Er war der Doyen der israelischen Musik, der Komponist und Pianist Josef Tal. Die Jugendjahre in Berlin und das Studium an der dortigen Hochschule für Musik haben den Sohn eines Rabbiners für sein Leben geprägt.

Von Albrecht Dümling |
    Wie vom Blitz getroffen war Josef Tal, als er 1931 in der Berliner Hochschule für Musik auf Apparaturen des Ingenieurs Friedrich Trautwein stieß. Es waren Oszillatoren, mit denen synthetische Klänge erzeugt werden konnten. Diese Vorläufer der modernen Synthesizer eröffneten dem Musikstudenten ungeahnte Möglichkeiten. Er stürzte sich, wie er später schrieb, "mit Haut und Haar in diese Zauberwelt". Sein Kompositionslehrer Heinz Tiessen hatte ihn schon auf Arnold Schönbergs Zwölftontechnik hingewiesen. Aber die elektronischen Klänge bedeuteten einen Schritt darüber hinaus.
    "Ich bin nicht über die Zwölftonmusik hinausgekommen, weil ich klüger bin als Schönberg, sondern weil ich mich auch interessiert habe: Was ist nach Schönberg alles geschehen?"

    Als Sohn eines Rabbiners war Josef Grünthal, wie er zunächst noch hieß, am 18. September 1910 in Pinne bei Posen zur Welt gekommen. Nur Monate später folgte der Umzug nach Berlin, wo sein Vater die Leitung eines jüdischen Waisenhauses übernahm. An der Berliner Musikhochschule beeindruckte den jungen Studenten neben der Elektronik besonders der für das Musikleben in Preußen verantwortliche Leo Kestenberg. Die Musik begriff er seitdem als ein Mittel der Kommunikation und der Erziehung.
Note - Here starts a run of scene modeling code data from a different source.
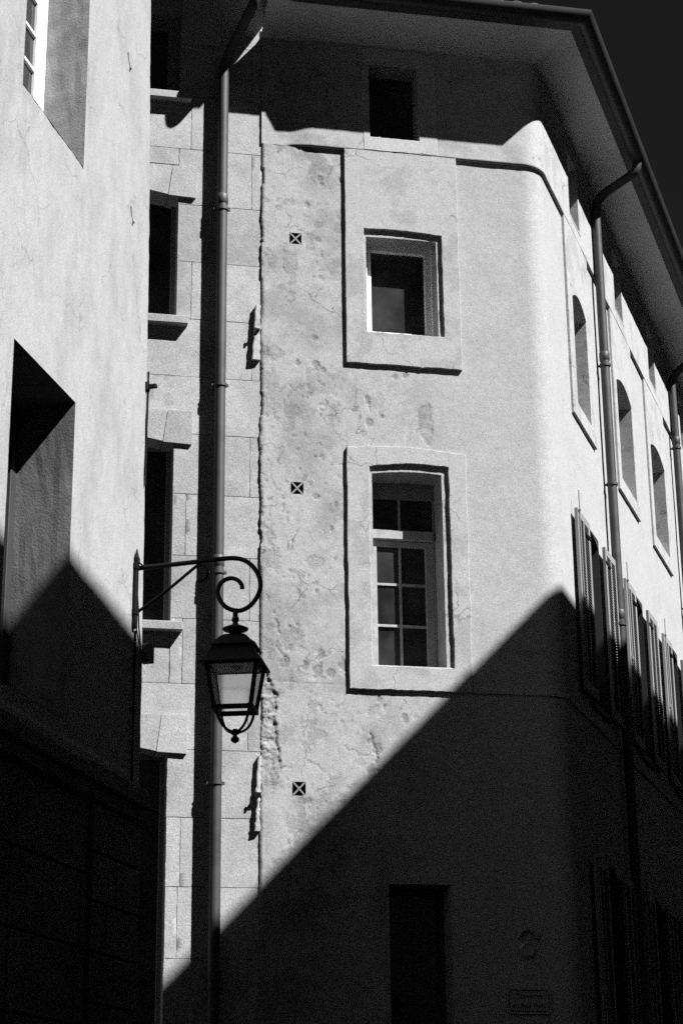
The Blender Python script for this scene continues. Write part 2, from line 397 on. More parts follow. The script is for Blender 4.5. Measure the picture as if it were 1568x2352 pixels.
def path_grid(name, slist, zlist, holes, hfun, mat, base, parent, jag=False):
    S, Z = np.meshgrid(slist, zlist, indexing='ij')
    H = hfun(S, Z); WR = None
    if isinstance(H, tuple): H, WR = H
    Pp, Nn = path(slist)
    du = np.zeros_like(S)
    if jag:      # ragged broken edge against the stone house
        j = 0.006 * fbm(zlist / .3, zlist * 0 + 1.7, 55, 6, .75) + 0.008 * np.clip(fbm(zlist / .6, zlist * 0 + 4.7, 57, 2), -1, .2)
        j = j * (.5 + 1.0 * np.clip(fbm(zlist / .8, zlist * 0 + 6.1, 59, 3), -.4, 1)) +   .014 * sstep(.35, .6, fbm(zlist / .23, zlist * 0 + 8.8, 60, 4, .6))
        for k, wgt in enumerate((1, 1, .92, .78, .6, .4, .2)): du[k] += j * wgt
        rec = np.clip(.72 + .9 * fbm(zlist / .55, zlist * 0 + 2.2, 58, 6, .7), 0, 1)
        for k, wgt in enumerate((1, 1, .35, .05)): H[k] -= .018 * rec * wgt
        if WR is not None:
            for k in range(4): WR[k] = np.maximum(WR[k], .8 * rec)
        H[0] = -0.09
    X = Pp[:, 0][:, None] + Nn[:, 0][:, None] * H + du * wC[0] - base[0]
    Y = Pp[:, 1][:, None] + Nn[:, 1][:, None] * H + du * wC[1] - base[1]
    hole = np.zeros((len(slist) - 1, len(zlist) - 1), bool)
    cs = (slist[:-1] + slist[1:]) / 2; cz = (zlist[:-1] + zlist[1:]) / 2
    for a, b, c, d in holes: hole |= ((cs > a) & (cs < b))[:, None] & ((cz > c) & (cz < d))[None, :]
    me = grid_mesh(name, X, Y, Z, hole, mat)
    if WR is not None and len(me.vertices) == WR.size: me.attributes.new('wear', 'FLOAT', 'POINT').data.foreach_set('value', WR.ravel().astype(np.float32))
    return link(name, me, Matrix.Translation((base[0], base[1], 0)), parent)

holes = []
for u, z in VENTS: holes.append((u - VS, u + VS, z - VS, z + VS))
for k in OPEN_C: holes.append(OPEN_C[k])
ZB = 12.40
for c, hc, ho in BAYS: holes.append((s_of_v(c - ho - .03), s_of_v(c + ho + .03), 10.0, 11.62))
for c, ho in SHB:
    holes.append((s_of_v(c - ho), s_of_v(c + ho), 6.45, 8.62)); holes.append((s_of_v(c - ho), s_of_v(c + ho), 2.42, 4.70))
ex_s = sorted({round(x, 4) for hh in holes for x in hh[:2]}); ex_z = sorted({round(x, 4) for hh in holes for x in hh[2:]})
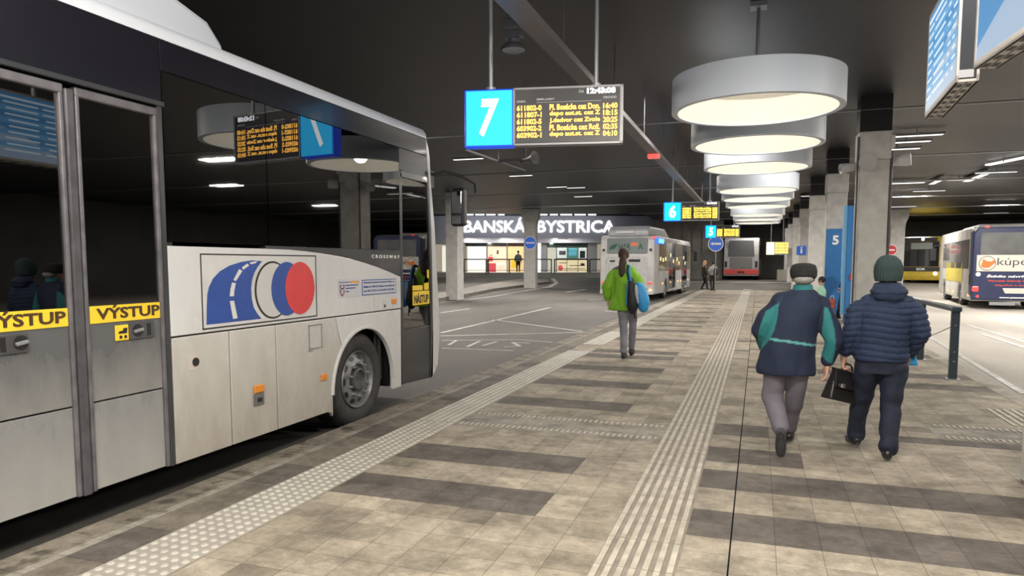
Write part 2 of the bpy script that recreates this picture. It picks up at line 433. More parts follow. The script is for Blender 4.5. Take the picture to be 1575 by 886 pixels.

    Die Herrschaft Adolf Hitlers beendete für Josef Tal diese glückliche Periode. In Deutschland gab es für ihn, den Juden, keine Zukunft mehr. Im März 1934 bestieg er am Anhalter Bahnhof einen Nachtzug, der ihn nach Triest bringen sollte. Die Eltern blieben zurück. Nur jüdische Auswanderer saßen in diesem Sonderzug, dessen Ausfahrt aus Berlin dem Komponisten unvergesslich blieb.

    "Eine halbe Minute vor Abgang des Zuges begann die Menschenmenge die jüdische Nationalhymne Hatikwah zu singen. Im Echo der mächtigen Bahnhofshalle brach sich der Klang viele, viele Male. Es brauste ein überwältigender Hymnus aus dem unendlichen Universum Gottes. Unter diesem Klangrausch setzte sich der Zug im Schritttempo langsam in Bewegung.
    Die Eltern saßen auf ihrer Bank wie zwei Skulpturen. Sie sahen in eine unerreichbare Ferne."

    Den vielstimmigen Gesang der Ausreisenden empfand Josef Tal als visionäre Klangwolke. An Musikmachen war aber in Palästina, der neuen Heimat, zunächst nicht zu denken. Erst nach mehreren Jahren wurde Tal Lehrer für Klavier und Komposition am Jerusalemer Konservatorium und schließlich 1948 Direktor der neuen Musikakademie.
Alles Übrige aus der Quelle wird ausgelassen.